Directive: Find and return each line containing "Blender".

Record extracts:
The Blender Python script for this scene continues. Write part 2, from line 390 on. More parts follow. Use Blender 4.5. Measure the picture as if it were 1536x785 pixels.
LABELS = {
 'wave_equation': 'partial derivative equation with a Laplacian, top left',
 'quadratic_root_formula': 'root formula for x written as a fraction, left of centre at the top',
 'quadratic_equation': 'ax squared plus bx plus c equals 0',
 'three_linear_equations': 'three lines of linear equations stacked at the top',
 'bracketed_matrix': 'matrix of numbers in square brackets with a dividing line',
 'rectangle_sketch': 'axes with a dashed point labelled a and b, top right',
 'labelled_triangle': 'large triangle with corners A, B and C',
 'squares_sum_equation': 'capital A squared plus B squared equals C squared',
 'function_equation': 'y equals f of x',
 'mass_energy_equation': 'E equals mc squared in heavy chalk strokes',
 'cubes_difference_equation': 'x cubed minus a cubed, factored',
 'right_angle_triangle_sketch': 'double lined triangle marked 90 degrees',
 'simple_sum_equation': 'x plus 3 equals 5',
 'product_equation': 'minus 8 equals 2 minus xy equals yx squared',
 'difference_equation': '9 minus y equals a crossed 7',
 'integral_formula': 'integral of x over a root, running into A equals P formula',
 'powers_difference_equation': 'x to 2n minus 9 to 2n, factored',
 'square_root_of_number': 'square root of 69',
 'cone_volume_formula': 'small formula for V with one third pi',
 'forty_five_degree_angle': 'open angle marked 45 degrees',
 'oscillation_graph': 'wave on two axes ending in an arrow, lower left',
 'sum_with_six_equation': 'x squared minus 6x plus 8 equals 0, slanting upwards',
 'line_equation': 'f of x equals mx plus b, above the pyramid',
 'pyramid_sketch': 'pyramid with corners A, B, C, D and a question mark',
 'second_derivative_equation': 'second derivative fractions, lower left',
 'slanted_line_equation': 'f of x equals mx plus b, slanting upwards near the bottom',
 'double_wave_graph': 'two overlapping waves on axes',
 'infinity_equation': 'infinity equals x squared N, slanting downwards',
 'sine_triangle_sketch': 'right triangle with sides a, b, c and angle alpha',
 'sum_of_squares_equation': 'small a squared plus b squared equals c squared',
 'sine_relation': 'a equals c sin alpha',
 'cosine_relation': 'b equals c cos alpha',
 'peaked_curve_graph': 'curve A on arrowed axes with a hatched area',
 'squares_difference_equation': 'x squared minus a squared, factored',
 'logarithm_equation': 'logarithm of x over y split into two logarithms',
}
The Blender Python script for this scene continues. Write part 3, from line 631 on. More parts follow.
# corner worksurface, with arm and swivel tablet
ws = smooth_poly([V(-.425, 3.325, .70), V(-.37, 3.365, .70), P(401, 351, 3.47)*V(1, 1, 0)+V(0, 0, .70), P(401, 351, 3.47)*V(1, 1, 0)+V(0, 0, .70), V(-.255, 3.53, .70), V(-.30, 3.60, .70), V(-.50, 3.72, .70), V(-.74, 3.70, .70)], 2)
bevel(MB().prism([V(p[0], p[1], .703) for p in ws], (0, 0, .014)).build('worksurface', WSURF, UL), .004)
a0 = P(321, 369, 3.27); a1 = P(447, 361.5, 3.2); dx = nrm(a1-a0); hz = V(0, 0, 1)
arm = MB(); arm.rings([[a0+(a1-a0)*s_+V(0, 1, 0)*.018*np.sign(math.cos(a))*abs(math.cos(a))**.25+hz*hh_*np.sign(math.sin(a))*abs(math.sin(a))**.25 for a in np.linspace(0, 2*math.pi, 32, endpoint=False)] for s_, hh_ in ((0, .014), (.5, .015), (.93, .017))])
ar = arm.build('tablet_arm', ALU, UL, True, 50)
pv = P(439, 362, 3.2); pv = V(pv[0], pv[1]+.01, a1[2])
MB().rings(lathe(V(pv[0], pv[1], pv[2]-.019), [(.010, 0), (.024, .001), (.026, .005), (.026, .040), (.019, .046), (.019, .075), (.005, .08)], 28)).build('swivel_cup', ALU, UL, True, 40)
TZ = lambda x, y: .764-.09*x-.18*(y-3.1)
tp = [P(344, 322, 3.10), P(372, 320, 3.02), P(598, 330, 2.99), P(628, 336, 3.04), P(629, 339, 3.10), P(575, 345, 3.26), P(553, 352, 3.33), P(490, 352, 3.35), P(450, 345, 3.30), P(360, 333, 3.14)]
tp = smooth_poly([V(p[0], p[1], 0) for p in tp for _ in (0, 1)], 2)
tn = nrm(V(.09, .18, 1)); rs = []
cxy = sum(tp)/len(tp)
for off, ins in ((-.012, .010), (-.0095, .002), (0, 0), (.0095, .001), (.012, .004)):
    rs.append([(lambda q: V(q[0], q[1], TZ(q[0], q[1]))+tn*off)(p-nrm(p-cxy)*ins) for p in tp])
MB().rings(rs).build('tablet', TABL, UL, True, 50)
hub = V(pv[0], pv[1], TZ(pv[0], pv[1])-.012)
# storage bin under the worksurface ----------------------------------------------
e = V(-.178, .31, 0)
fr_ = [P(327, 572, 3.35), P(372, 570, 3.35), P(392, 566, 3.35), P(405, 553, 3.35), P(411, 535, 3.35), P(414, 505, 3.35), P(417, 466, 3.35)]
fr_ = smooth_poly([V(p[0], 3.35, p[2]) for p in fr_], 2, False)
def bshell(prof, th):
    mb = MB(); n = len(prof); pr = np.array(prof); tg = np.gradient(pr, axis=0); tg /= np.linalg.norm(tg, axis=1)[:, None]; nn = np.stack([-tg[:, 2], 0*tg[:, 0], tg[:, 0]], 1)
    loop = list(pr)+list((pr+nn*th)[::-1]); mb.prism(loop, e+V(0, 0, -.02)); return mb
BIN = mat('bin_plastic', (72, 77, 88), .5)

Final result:
The Blender Python script for this scene continues. Write part 2, from line 390 on. More parts follow. Use Blender 4.5. Measure the picture as if it were 1536x785 pixels.
The Blender Python script for this scene continues. Write part 3, from line 631 on. More parts follow.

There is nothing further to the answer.